Hey, a president is only going to last for 4-8 years. A good leather bag can work for two terms and more!

Anyway, I had been the lead bidder for several days at a bargain of $15. My max bid was set to $20. Unfortunately, I was going to be at a Chicago Dramatists meeting when the auction actually finished. This is important because there are eBay lurkers. (I know because I have been one.) These people wait to place their bids until an auction is almost over because it makes it less likely that someone else will be able to outbid them. Not wanting to lose my bag to lurkers and being willing to pay more than $20, I decided to up my maximum bid to $40. But here's the thing. I forgot to do that.

As I was getting eveything ready to leave work and head to the meeting, I forgot to up my bid. I didn't realize until I was at the theatre and couldn't do anything about it.

I hoped for the best. I still had a few dollars of buffer. It could be okay. Kenneth Cole isn't as highly lurked as, say, Coach. I paid attention to the election returns when I got home last night and didn't even check eBay. This morning, however, I checked.

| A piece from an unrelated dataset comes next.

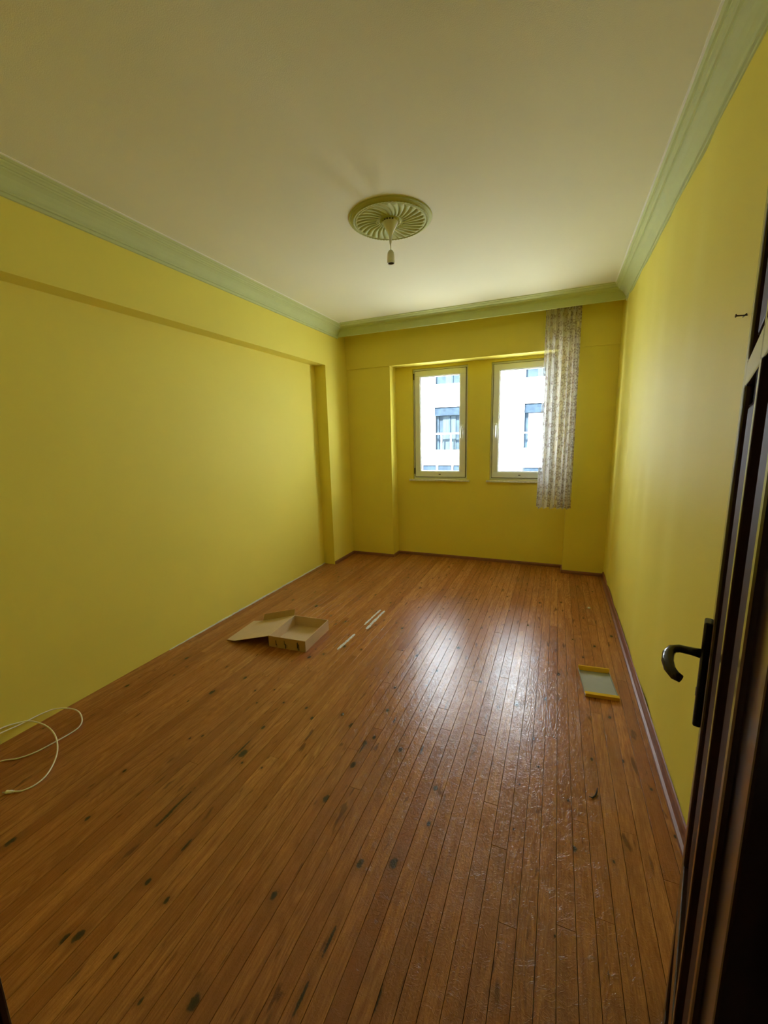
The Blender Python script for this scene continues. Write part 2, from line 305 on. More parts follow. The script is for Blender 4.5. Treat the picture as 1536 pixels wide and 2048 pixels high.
    # varnish: wavy, scratched, wrinkled
    n1 = N(nt, 'ShaderNodeTexNoise', i_Scale=11.0, i_Detail=3.0, i_Distortion=1.2); L(nt, pos, n1.inputs['Vector'])
    n2 = N(nt, 'ShaderNodeTexNoise', i_Scale=60.0, i_Detail=4.0, i_Distortion=1.5); L(nt, pos, n2.inputs['Vector'])
    n4 = N(nt, 'ShaderNodeTexNoise', i_Scale=26.0, i_Detail=2.0, i_Distortion=2.2); L(nt, pos, n4.inputs['Vector'])
    wr = ramp(nt, n4.outputs['Fac'], [(0.46, 0.0), (0.50, 1.0), (0.54, 0.0)])
    hgt = math_(nt, 'ADD', math_(nt, 'MULTIPLY', n1.outputs['Fac'], 1.1), math_(nt, 'MULTIPLY', n2.outputs['Fac'], 0.80))
    hgt = math_(nt, 'ADD', hgt, math_(nt, 'MULTIPLY', wr, 0.20))
    hgt = math_(nt, 'ADD', hgt, math_(nt, 'MULTIPLY', math_(nt, 'MULTIPLY', ringv, ringon), 0.30))
    bp = N(nt, 'ShaderNodeBump', i_Strength=0.5, i_Distance=0.0022); L(nt, hgt, bp.inputs['Height']); L(nt, bp.outputs[0], b.inputs['Normal'])
    rg = ramp(nt, n2.outputs['Fac'], [(0.3, 0.14), (0.7, 0.24)])
    L(nt, rg, b.inputs['Roughness']); b.inputs['Specular IOR Level'].default_value = 0.5
    return m
M_floor = floor_mat()
floor = obj('floor', boxes((XL-0.35, XR+0.3, -0.02, YO, -0.12, -0.016), (-1.35, 1.05, -1.85, -0.02, -0.12, 0.0)), M_dark, kind='structure', label='worn orange-brown varnished plank floor')
PITCH = 0.0545
def row_of(x): return math.floor((x - 0.009)/PITCH)
random.seed(21)
r0, r1 = row_of(XL-DN), row_of(XR)
jn = {}
for x, y in JOINTS: jn.setdefault(row_of(x), []).append(y)
planks = []
for r in range(r0, r1+1):
    x0, x1 = 0.009+r*PITCH, 0.009+(r+1)*PITCH
    x0c, x1c = max(x0, XL-DN-0.004), min(x1, XR+0.01)
    if x1c - x0c < 0.004: continue
    cuts = list(jn.get(r, []))
    lo, hi = 0.06, YR+0.01
    marks = sorted(cuts) + [hi]; out = [lo]; prev = lo
    for mk in marks:
        gap = mk - prev; n = max(1, round(gap/ random.uniform(1.5, 2.3)))
        for k in range(1, n): out.append(prev + gap*(k + random.uniform(-0.22, 0.22))/n)
        out.append(mk); prev = mk
    for a, b_ in zip(out, out[1:]): planks.append((x0c, x1c, a, b_))
for (x0, x1, a, b_) in planks:
    g = 0.0008; e = 0.0004; za = random.uniform(-0.0006, 0.0)
    bm = B()
    cx, cy_ = (x0+x1)/2, (a+b_)/2
    X0, X1_, Y0, Y1 = x0+g-cx, x1-g-cx, a+0.0004-cy_, b_-0.0004-cy_
    ring = lambda i, z: [bm.verts.new(v) for v in ((X0+i, Y0+i, z), (X1_-i, Y0+i, z), (X1_-i, Y1-i, z), (X0+i, Y1-i, z))]
    R0, R1, R2 = ring(0, -0.016), ring(0, za-e*0.7), ring(e, za)
    for A_, B_ in ((R0, R1), (R1, R2)):
        for k in range(4): bm.faces.new((A_[k], A_[(k+1) % 4], B_[(k+1) % 4], B_[k]))
    bm.faces.new(R2)
    o = obj('plank', bm, M_floor, floor, loc=(cx, cy_, 0))
    ks = sorted([k for k in KNOTS if x0 <= k[0] < x1 and a-0.01 <= k[1] < b_+0.01], key=lambda k: -k[2])[:4]
    ss = [s for s in STREAKS if x0 <= s[0] < x1 and a <= s[1] < b_][:2]
    if not ks and random.random() < 0.25: ks = [(random.uniform(x0, x1), random.uniform(a, b_), random.uniform(0.002, 0.005))]
    for k in range(4): o['knot_%d' % k] = [float(v) for v in (ks[k] if k < len(ks) else (50.0, 50.0, 0.01))]
    for k in range(2): o['streak_%d' % k] = [float(v) for v in (ss[k] if k < len(ss) else (50.0, 50.0, 0.01))]

# ------------------------------------------------------------------ windows
def glass_mat(name, tint):
    m, nt, b = new_mat(name); nt.nodes.remove(b)
    out = nt.nodes['Material Output']
    tr = N(nt, 'ShaderNodeBsdfTransparent'); tr.inputs[0].default_value = (*tint, 1)
    gl = N(nt, 'ShaderNodeBsdfGlossy'); gl.inputs['Roughness'].default_value = 0.02
    lw = N(nt, 'ShaderNodeLayerWeight', i_Blend=0.5); frs = math_(nt, 'ADD', 0.04, math_(nt, 'MULTIPLY', math_(nt, 'POWER', lw.outputs['Facing'], 5.0), 0.9))
    no = N(nt, 'ShaderNodeTexNoise', i_Scale=30.0, i_Detail=5.0); tc = N(nt, 'ShaderNodeTexCoord'); L(nt, tc.outputs['Object'], no.inputs['Vector'])
    df = N(nt, 'ShaderNodeBsdfDiffuse'); df.inputs[0].default_value = (0.5, 0.5, 0.5, 1)
    mx0 = N(nt, 'ShaderNodeMixShader'); L(nt, ramp(nt, no.outputs['Fac'], [(0.5, 0.0), (0.8, 0.06)]), mx0.inputs[0]); L(nt, tr.outputs[0], mx0.inputs[1]); L(nt, df.outputs[0], mx0.inputs[2])
    mx = N(nt, 'ShaderNodeMixShader'); L(nt, frs, mx.inputs[0]); L(nt, mx0.outputs[0], mx.inputs[1]); L(nt, gl.outputs[0], mx.inputs[2])
    L(nt, mx.outputs[0], out.inputs[0]); return m
M_glass = glass_mat('window_glass', (0.94, 0.97, 0.97))
def frame_bm(x0, x1, z0, z1, t, y0, y1, c=0.003):
    bm = B()
    chbox(bm, x0, x1, y0, y1, z0, z0+t, c); chbox(bm, x0, x1, y0, y1, z1-t, z1, c)
    chbox(bm, x0, x0+t, y0, y1, z0+t-0.002, z1-t+0.002, c); chbox(bm, x1-t, x1, y0, y1, z0+t-0.002, z1-t+0.002, c)
    return bm
def window(n, x0, x1, handle_right, label):
    xc = (x0+x1)/2
    t = thing('window_%d' % n, label, None, (xc, YR, WZ0), kind='structure')
    hw = (x1-x0)/2; hz = WZ1-WZ0
    obj('window_frame', frame_bm(-hw, hw, 0, hz, 0.045, 0.028, 0.090), M_pvc, t)
    obj('frame_seal', frame_bm(-hw+0.020, hw-0.020, 0.020, hz-0.020, 0.010, 0.022, 0.030, 0.001), M_pvcgrey, t)
    s = obj('sash', frame_bm(-hw+0.026, hw-0.026, 0.028, hz-0.026, 0.064, 0.008, 0.075, 0.005), M_pvc, t)
    obj('glazing_bead', frame_bm(-hw+0.088, hw-0.088, 0.090, hz-0.088, 0.010, 0.016, 0.045, 0.002), M_pvc, s)
    bm = B(); box(bm, -hw+0.092, hw-0.092, 0.040, 0.044, 0.094, hz-0.092); obj('pane', bm, M_glass, s)
    hx = (hw-0.058) if handle_right else (-hw+0.058)
    bm = B(); chbox(bm, hx-0.014, hx+0.014, -0.002, 0.009, 0.56, 0.63, 0.003)
    tube(bm, [(hx, 0.0, 0.60), (hx, -0.028, 0.60), (hx, -0.036, 0.59), (hx-0.002, -0.038, 0.56), (hx-0.002, -0.036, 0.50), (hx-0.002, -0.033, 0.475)], [0.007, 0.007, 0.009, 0.010, 0.009, 0.006], 10)
    obj('handle', bm, M_pvc, s)
    bx = -1 if handle_right else 1
    for zz in (0.06, hz-0.12):
        bm = B(); tube(bm, [(bx*(hw-0.014), 0.012, zz), (bx*(hw-0.014), 0.012, zz+0.07)], 0.0065, 10); obj('hinge', bm, M_pvcgrey, t)
    bm = B(); chbox(bm, -hw-0.045 if n == 1 else -hw-0.03, hw+0.03, -0.035, 0.10, -0.022, -0.001, 0.003); obj('window_sill', bm, M_marble, t, label='grey veined marble sill')
    bm = B(); box(bm, -0.012, 0.012, 0.004, 0.009, 0.052, 0.062); obj('drain_cap', bm, M_pvcgrey, s)
window(1, W1[0], W1[1], True, 'white framed window left of the narrow yellow wall strip, handle on its right')
window(2, W2[0], W2[1], False, 'white framed window half covered by the lace curtain, handle on its left')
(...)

I lost. But the worst thing about it is that lost by $3.65. A measly $3.65. Had I just remembered to up my bid...

But I can't think that way. I'll just drive myself crazy with it. I try to convince myself that having a higher maximum bid would have just driven the lurkers to outbid me higher. I keep telling myself that.

Now I need to seek a new bag. Another instance of affordable quality. Not to big, not too small. Practical yet Stylish. The perfect commuting bag. Don't even try to outbid me unless you want to go high.